Is there ever a “right time” to make contact?
I don’t think there’s a perfect time, but I think your daughter deserves to be an adult, done with her schooling and established in her career, with some life experience behind her. Otherwise, she won’t have that sense that “the world is grey, not black and white” to help her navigate the complexities of reunion. Even as close as my bdad and I are, it still is difficult and complicated sometimes, and I am very glad to be an adult while I’m dealing with it.

How do most adoptive parents feel about reunions?

I don’t think this one’s generalizable. My parents were very angry when my bmom called me. She had an intermediary contact them first, and they asked specifically for her to wait until I was home from college for the summer. She refused. I was mad at them, too, because they never warned me, and I was blindsided.

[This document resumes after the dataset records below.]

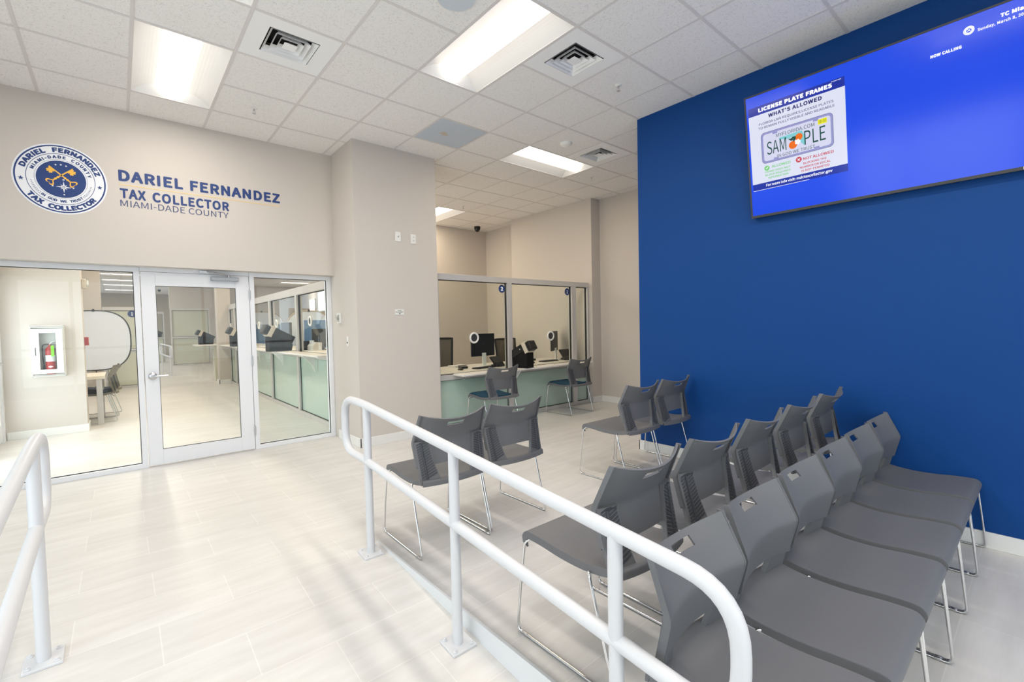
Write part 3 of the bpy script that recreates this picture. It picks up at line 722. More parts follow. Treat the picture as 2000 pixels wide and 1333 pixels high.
text(b, 'NOW CALLING', FV, 1.145, 1.291, 0.784, 0.019, 0.03, lift=l2)
text(b, 'Sunday, March 8, 2026 at 10:00', FV, 1.361, 1.652, 0.850, 0.0165, 0.016, lift=l2)
text(b, 'TC Miami', FV, 1.456, 1.585, 0.882, 0.022, 0.03, lift=l2)
disc2(b, FV, 1.323, 0.873, 0.025, l2, n=32)
b.use(0); disc2(b, FV, 1.323, 0.873, 0.0205, l3, 0.0195, n=32); disc2(b, FV, 1.323, 0.873, 0.012, l3, n=24)
b.use(3)
for a in (45, -45):
    d = Vector((math.cos(R(a)), math.sin(R(a))))*0.010; n2 = Vector((-d.y, d.x))*0.14; p = Vector((1.323, 0.874))
    poly2(b, FV, [tuple(p-d-n2), tuple(p+d-n2), tuple(p+d+n2), tuple(p-d+n2)], l4)
b.build('screen', smats, tv, smooth=False)

# ================================================================== HANDRAILS
def ramp_z(y): return 0.0 if y > -3.1 else max(LOW, (y+3.1)*0.14/1.8)
def railing(x, label, posts):
    t = thing('handrail', label, 'handrail', (x, 0, 0), 0, 'white ramp handrails')
    P = [(0, -2.845, 0.912), (0, -3.12, 0.912), (0, -5.415, 0.703), (0, -5.415, 0.365), (0, -3.12, 0.567), (0, -2.845, 0.567)]
    P = [P[0]]+P[1:]
    path = fillet(P, 0.15, 8, True)
    MB().tube(path, 0.0245, 18, True).build('rail_loop', 'rail', t)
    for y in posts:
        zb = ramp_z(y); zt = 0.912-max(0, (-3.12-y))*0.0911
        MB().cyl((0, y, zb), (0, y, zt), 0.0235, n=20).build('post', 'rail', t)
        m = MB(); m.T = Matrix.Translation((0, y, zb)) @ Matrix.Rotation(math.atan(0.14/1.8) if y < -3.1 else 0, 4, 'X')
        m.box(-0.062, 0.062, -0.062, 0.062, 0, 0.011); pl = m.build('base_plate', 'rail', t, bevel=0.002)
        for sx in (1, -1):
            for sy in (1, -1):
                q = MB(); q.T = m.T
                q.lathe((sx*0.044, sy*0.044, 0.011), (0, 0, 1), [(0.010, 0), (0.010, 0.004), (0.006, 0.006), (0.006, 0.012), (0, 0.013)], 10).build('anchor_bolt', 'rail', pl)
railing(1.585, 'white tubular handrail in front of the grey chairs', (-3.20, -4.15, -5.04))
railing(0.165, 'white tubular handrail at the left edge of the photo', (-3.15, -4.15, -5.04))

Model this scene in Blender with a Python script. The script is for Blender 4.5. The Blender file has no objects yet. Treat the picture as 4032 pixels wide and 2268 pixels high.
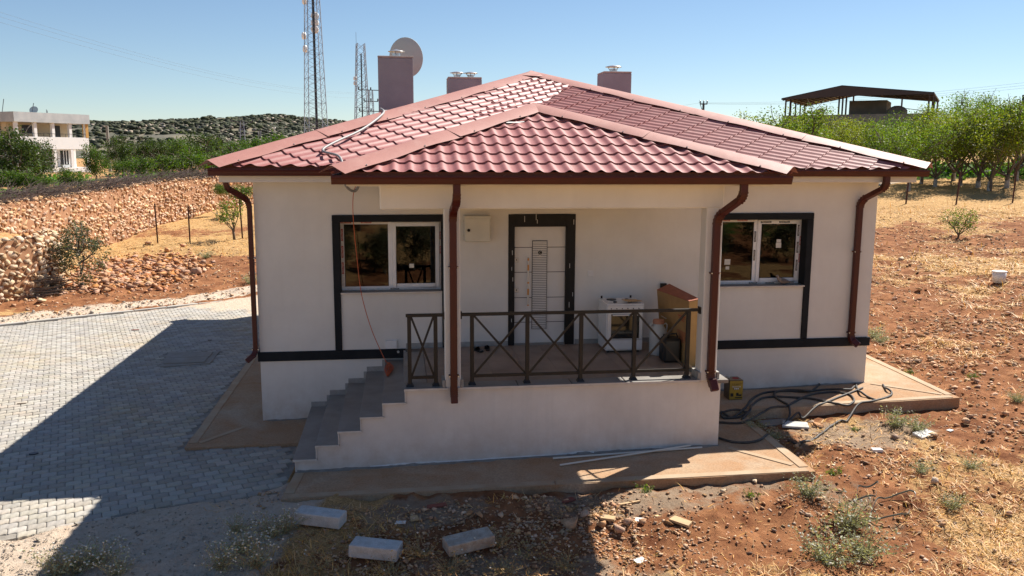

Now, they actually get on me sometimes about not giving her the relationship she wants. As for my bdad, they see him as less worthy somehow, which is due to societal brainwashing from the time period in which I was born, I’m sure. They accept my relationship with him. My mom talks about him when we’re alone sometimes. My dad—never.

I have friends who are adopted with many different parental reactions, from helping them search, insisting that they search, discouraging a reunion, allowing but not embracing a reunion, to forbidding a reunion.

Whatever you do, don't do what my bmom did and "demonize" her parents when you speak to her. Of course, I'm guessing by your post that you're way too perceptive for that!

Some suggestions so you don't go out of your mind waiting:

If an attorney handled your private adoption, see if he will keep a letter from you in a dated file. That way, your daughter won't doubt that you wanted to find her. I knew my bdad wanted to know me because his friends told me that he talked about me.

Then buy a gorgeous journal or scrapbook, and channel your energy into writing and putting things into it for her whenever you feel the urge to contact her prematurely.

Register on ISSR and any other forum you can find. Then wait. Keep track of her, and when she’s done with school, established in her career, and has lived on her own and worked long enough to establish a support network outside of her immediate family, go for it!

I think my bdad would tell you it’s worth the wait.